Newsweek should use more sophisticated measures.
The more sophisticated the measures, the more difficult it will be for readers to understand what the magazine is doing, and the more difficult it will be to make valid comparisons between individual schools, especially when they are in different states. Rotherham and Mead suggest -- somewhat apologetically, because they are not dumb -- that Newsweek might try to use some of the data that the states use to determine which schools have achieved adequate yearly progress under No Child Left Behind. The sad truth, however, is that these data points and the state decisions themselves are often beyond reader comprehension, and can be very subjective. Each state uses different tests and different standards of proficiency, so schools in Texas cannot be ranked against schools in Illinois. Rotherham and Mead also acknowledge that the dropout statistics we have at the moment are a mess.

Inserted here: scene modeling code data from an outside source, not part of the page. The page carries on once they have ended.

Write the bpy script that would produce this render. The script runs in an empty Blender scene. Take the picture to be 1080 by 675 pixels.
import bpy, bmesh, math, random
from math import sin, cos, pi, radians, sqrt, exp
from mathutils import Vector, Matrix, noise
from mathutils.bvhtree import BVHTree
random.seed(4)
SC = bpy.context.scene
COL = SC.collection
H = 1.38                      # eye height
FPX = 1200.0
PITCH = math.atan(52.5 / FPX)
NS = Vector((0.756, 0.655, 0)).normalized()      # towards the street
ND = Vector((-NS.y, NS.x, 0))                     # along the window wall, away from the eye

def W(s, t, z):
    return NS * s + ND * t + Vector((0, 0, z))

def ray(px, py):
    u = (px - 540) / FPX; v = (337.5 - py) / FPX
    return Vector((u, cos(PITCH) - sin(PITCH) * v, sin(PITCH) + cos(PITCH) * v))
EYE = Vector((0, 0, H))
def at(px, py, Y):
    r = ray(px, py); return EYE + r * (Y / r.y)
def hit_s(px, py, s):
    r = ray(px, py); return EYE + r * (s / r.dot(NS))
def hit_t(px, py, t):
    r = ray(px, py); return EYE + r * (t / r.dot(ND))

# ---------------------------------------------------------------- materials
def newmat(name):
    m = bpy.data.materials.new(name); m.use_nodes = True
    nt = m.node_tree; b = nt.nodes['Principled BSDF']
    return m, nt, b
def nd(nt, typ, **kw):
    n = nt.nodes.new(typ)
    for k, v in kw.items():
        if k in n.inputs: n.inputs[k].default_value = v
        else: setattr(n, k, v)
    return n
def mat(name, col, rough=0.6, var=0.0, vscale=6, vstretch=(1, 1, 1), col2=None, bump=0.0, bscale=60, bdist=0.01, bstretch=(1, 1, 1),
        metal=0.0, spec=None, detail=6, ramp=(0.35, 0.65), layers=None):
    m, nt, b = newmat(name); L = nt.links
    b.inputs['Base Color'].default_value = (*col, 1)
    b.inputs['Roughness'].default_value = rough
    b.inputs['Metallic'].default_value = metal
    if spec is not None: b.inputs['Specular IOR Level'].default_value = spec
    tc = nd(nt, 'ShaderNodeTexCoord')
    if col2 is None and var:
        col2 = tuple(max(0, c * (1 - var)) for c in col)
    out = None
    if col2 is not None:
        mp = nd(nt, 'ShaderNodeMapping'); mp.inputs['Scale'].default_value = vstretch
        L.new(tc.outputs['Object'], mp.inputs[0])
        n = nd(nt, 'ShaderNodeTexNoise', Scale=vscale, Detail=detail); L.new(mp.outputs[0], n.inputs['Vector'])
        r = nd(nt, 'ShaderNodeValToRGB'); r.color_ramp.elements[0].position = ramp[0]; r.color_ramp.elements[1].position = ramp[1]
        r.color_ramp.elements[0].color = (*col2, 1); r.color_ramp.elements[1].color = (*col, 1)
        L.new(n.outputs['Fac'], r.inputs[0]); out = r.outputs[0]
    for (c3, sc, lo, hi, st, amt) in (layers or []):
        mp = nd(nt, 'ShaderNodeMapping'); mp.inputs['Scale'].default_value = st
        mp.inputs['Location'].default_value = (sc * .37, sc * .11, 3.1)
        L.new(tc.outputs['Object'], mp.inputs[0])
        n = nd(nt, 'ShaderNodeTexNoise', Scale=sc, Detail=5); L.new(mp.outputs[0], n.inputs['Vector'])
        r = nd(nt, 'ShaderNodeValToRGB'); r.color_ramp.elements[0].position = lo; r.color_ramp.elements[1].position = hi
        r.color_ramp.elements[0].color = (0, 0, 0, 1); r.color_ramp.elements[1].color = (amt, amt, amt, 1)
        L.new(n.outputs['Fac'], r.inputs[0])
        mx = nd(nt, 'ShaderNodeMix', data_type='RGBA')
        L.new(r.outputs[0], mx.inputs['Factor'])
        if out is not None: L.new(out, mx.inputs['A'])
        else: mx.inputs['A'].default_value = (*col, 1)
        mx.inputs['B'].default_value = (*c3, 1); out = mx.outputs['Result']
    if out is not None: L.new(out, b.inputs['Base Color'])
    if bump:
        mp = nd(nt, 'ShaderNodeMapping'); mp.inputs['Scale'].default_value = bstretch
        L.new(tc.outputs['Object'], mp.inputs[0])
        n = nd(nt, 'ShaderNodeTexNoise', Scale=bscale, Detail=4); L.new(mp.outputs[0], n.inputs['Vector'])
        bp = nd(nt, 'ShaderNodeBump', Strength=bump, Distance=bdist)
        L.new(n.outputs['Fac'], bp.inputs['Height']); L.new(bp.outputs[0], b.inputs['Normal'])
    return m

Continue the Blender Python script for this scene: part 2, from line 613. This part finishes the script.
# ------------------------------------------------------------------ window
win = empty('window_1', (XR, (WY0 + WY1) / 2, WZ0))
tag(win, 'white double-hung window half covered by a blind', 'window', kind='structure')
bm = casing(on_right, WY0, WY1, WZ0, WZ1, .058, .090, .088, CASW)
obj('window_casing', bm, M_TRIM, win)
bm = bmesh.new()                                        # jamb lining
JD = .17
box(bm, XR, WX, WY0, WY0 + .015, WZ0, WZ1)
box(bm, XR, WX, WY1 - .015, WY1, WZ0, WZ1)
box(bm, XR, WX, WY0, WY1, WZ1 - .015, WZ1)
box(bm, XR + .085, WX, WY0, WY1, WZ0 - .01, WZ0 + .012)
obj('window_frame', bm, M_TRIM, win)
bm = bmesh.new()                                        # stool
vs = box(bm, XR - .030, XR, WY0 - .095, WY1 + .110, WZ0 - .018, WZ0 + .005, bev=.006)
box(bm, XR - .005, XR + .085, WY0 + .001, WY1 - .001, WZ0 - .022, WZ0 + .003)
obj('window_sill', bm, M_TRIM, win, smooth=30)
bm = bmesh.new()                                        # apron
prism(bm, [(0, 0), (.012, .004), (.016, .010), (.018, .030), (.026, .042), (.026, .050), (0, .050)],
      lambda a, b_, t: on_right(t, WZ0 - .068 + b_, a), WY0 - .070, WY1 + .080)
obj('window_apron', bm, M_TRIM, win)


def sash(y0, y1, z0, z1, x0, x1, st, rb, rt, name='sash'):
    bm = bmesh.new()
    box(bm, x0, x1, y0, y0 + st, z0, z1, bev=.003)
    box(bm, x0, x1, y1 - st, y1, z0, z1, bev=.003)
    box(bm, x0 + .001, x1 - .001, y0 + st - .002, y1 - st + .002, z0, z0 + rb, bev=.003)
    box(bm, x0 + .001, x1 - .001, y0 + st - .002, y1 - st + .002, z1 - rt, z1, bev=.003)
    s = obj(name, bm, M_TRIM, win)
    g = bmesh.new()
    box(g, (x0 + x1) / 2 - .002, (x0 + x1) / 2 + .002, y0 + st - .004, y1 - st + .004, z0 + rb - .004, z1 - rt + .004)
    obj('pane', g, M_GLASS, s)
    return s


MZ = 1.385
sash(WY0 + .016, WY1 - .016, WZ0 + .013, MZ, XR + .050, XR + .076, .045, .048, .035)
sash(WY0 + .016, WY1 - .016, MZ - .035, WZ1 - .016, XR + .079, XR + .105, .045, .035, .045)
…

Doing it their way would also eliminate one of the Challenge Index's great strengths -- it is so simple readers can understand it and do the arithmetic for their own neighborhood high schools. Rotherham and Mead seem to prefer the method U.S. News & World Report uses in its college rankings -- a complex assortment of several different data points weighted in ways whose validity only experts can judge. Rotherham and Mead are experts, and so they are comfortable with that, but the editors of Newsweek and I are journalists who think our job is to serve readers with as much clarity as possible.
Rotherham is one of the most active, influential and knowledgeable education experts in the country. I often quote him in my stories. He served in the Clinton White House as an education adviser and now sits on the Virginia Board of Education. If Mark R. Warner, the former Virginia governor who gave Rotherham that appointment, succeeds in his quest for the White House, I would not be surprised to see him make Rotherham U.S. secretary of education. Mead, who crunched most of the numbers in their report, is also a fine researcher who did great work with a very complex subject.
I am flattered two such people took the time and effort to critique the Challenge Index with such care, and I hope they won't stop there. One point they make repeatedly is that the Newsweek list, because of its focus on AP and IB, is overlooking similar schools that are doing a better job than those on the list in reducing dropout rates and closing achievement gaps.
Here is my request. Please find those schools, and if you do, tell me which ones they are. I don't believe they exist, but if they do, it will be an important discovery and well worth a few more columns. I don't think Rotherham and Mead will be able to find even one open-enrollment public high school in the United States that is not already on the full Newsweek list and has significantly better dropout and achievement gap results than schools with similar portions of disadvantaged students that they say should not be on the list. I think that high AP or IB participation is a key indicator of a school that is moving in the right direction on other measures of quality, so I will be very surprised if there is an inner city school that doesn't reach the Challenge Index mark but does better than those that are on the list on graduation and achievement rates.
But if they do find such schools, I will be very glad, and eager to help them and Newsweek and The Post come up with an entirely new way of rating high schools, for the betterment of all of us, especially our children.